Summary              "Organizations must accept change to survive and      
                     prosper."                                             

                                       ISO 9000, QS-9000                   

SFM                  Supports QS-9000 goals for continuous (productivity)  
                     improvement.                                          

TPM, 5S-CANDO        QS-9000 requires preventive maintenance.              

IYM, SPC, DOX        The standards require statistical methods, and the    
                     methods support continuous improvement activities.    

The Internet         Information resources are available to help meet      
                     requirements.                                         

Summary              "ISO 9000 and QS 9000 are valuable guides for         
                     continuous improvement of the quality system."        

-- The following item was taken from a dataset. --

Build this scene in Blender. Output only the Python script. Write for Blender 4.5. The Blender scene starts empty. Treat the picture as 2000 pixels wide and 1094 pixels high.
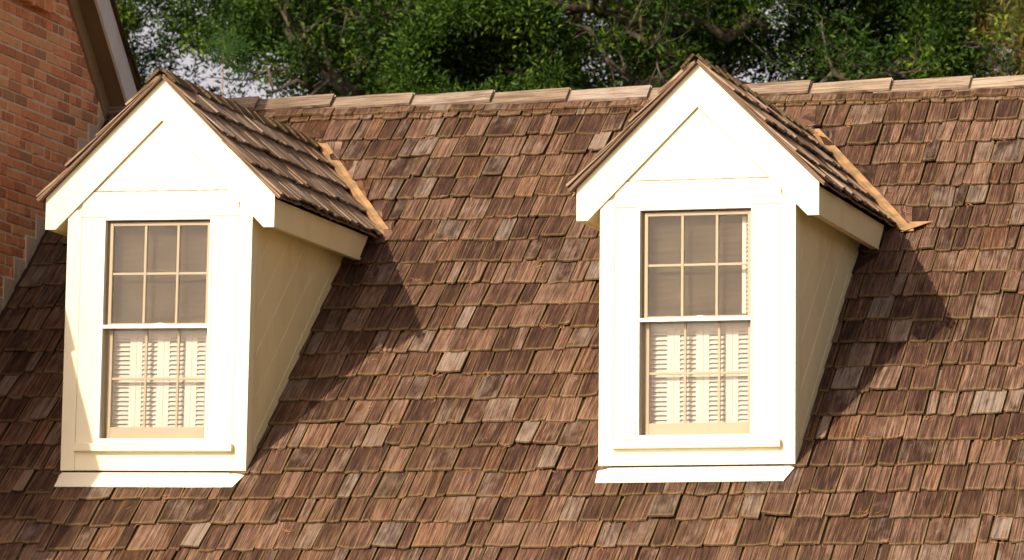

                                Synchronous Flow Manufacturing             

TPM, 5S-CANDO        SFM makes the need for TPM more urgent. Prevent       
                     downtime, especially at the constraint. Focus TPM     
                     efforts on the constraint.                            

IYM, SPC, DOX.       Improve/ protect yields, especially at and after the  
                     constraint                                            

The Internet         Online information sources are available.             

Summary              "The goal is to make money." We achieve this by       
                     delivering products or services. Misleading           
                     measurements cause suboptimization.                   

                            Total Productive Maintenance, 5S-CANDO         

IYM, SPC, DOX.       TPM suppresses problems that can reduce throughput    
                     yield, and supports IYM.                              

The Internet                                                               

Summary              "Suppress friction and win." Friction is Carl von     
                     Clausewitz' term for seemingly minor events whose     
                     cumulative effect results in failure.                 

                              SPC, Design of Expts., calibration           

The Internet         There is lots of information to help with             
                     problem-solving, improvements. Links to NIST, other   
                     calibration support.                                  

Summary              Calibration: "If you can't measure it, you can't      
                     control it."

Commitment to Quality Must Pervade the Organization
Many companies consider ISO 9000 certification an expensive, painful requirement. They want to get the certificate so they can do business in Europe. They want to pass QS-9000 so they can sell to Ford, Chrysler, and General Motors. These companies are like people who think that getting a black belt will make them safe from criminals. The belt does not protect its wearer from anything, but the process of earning it does. Suppose that a company throws a quality system together and manages to earn an ISO 9000 certificate. If the company then stops working on the system (until the next audit), its quality will not improve.

Now consider a company that sees ISO 9000 as a process of continuous improvement. It will improve its productivity and quality, reduce its costs, and satisfy its customers. The process of diligently earning and maintaining certification changes ISO 9000 from an expensive annoyance into a moneymaking tool (Scotto, 1996). Harris Semiconductor's training stresses that ISO 9000's purpose is to help assure quality and improve productivity. Every employee must understand the program's purpose, and his or her role in making it work.